The hypostatic emergence of being from unity is indeed its telos, its goal as thinking, the will of thinking to be something itself. This ‘something’ is divine, and for Damascius, indeed, Being as such is even a henad. I discuss this doctrine at some length at the end of my recent book Polytheism in Greek Philosophy (affiliate link to independent bookseller site Bookshop.org; also available from Amazon, Barnes & Noble, etc.). I think that Damascius’ idea here is extremely important, and it’s going to continue to guide me. I see Damascius and Proclus as always in fundamental harmony, with Damascius probing where he finds inherent tension in the system they share. The transition from the henadic to the ontic is such a tension.
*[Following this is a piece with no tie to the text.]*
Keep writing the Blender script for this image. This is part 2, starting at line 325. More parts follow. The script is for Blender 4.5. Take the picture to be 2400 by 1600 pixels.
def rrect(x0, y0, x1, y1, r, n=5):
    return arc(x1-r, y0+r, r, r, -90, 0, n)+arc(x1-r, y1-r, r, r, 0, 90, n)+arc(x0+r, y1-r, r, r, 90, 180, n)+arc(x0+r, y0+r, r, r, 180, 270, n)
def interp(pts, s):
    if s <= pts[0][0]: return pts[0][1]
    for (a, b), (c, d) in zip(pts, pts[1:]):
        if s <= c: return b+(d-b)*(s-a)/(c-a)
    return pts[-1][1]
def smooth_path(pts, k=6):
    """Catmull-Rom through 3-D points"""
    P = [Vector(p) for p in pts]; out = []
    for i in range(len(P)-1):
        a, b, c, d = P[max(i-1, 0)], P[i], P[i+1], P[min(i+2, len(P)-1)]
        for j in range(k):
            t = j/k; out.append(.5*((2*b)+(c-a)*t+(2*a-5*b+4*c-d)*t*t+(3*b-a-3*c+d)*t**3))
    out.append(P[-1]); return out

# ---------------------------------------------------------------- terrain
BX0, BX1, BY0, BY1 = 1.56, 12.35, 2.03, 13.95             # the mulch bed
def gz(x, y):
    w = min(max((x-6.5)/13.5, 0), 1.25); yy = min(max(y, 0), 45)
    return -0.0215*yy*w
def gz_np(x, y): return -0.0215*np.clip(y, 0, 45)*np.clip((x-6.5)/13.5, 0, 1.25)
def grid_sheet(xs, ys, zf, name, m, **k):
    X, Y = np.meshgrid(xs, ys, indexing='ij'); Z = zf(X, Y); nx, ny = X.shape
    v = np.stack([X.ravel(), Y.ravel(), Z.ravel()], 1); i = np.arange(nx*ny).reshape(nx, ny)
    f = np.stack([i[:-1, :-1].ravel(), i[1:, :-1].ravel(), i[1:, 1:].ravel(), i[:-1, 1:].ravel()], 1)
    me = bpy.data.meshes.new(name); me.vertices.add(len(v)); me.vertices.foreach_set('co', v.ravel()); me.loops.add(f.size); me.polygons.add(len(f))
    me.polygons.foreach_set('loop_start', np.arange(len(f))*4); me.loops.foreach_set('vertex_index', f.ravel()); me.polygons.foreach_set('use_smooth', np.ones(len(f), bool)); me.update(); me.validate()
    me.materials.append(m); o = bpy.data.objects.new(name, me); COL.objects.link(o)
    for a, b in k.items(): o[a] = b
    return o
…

Similar to his other major theoretical intervention, his affirmation of an absolutely negative first principle beyond unity (the so-called ‘Ineffable’), Damascius’ reconceptualization of the status of Being can also be seen in a certain respect as a reaction to monotheism. Whereas the Ineffable provides a negative bulwark against monotheist appropriation of the Platonic first principle, the idea of the henadic character of Being Itself is an attempt to occupy the very space of monotheism positively, but with something that does not endanger the fabric of polytheism. As such, it must be understood, not as any sort of concession to monotheism, but as an advance beyond it, not a unity presupposed, but a unity constructed.
After reading this, I wish Plato had written a dialogue between Socrates and a cephalopod philosopher!
Thanks for the part about the alien sun, that image is really giving my brain some traction regarding henads/polycentricity.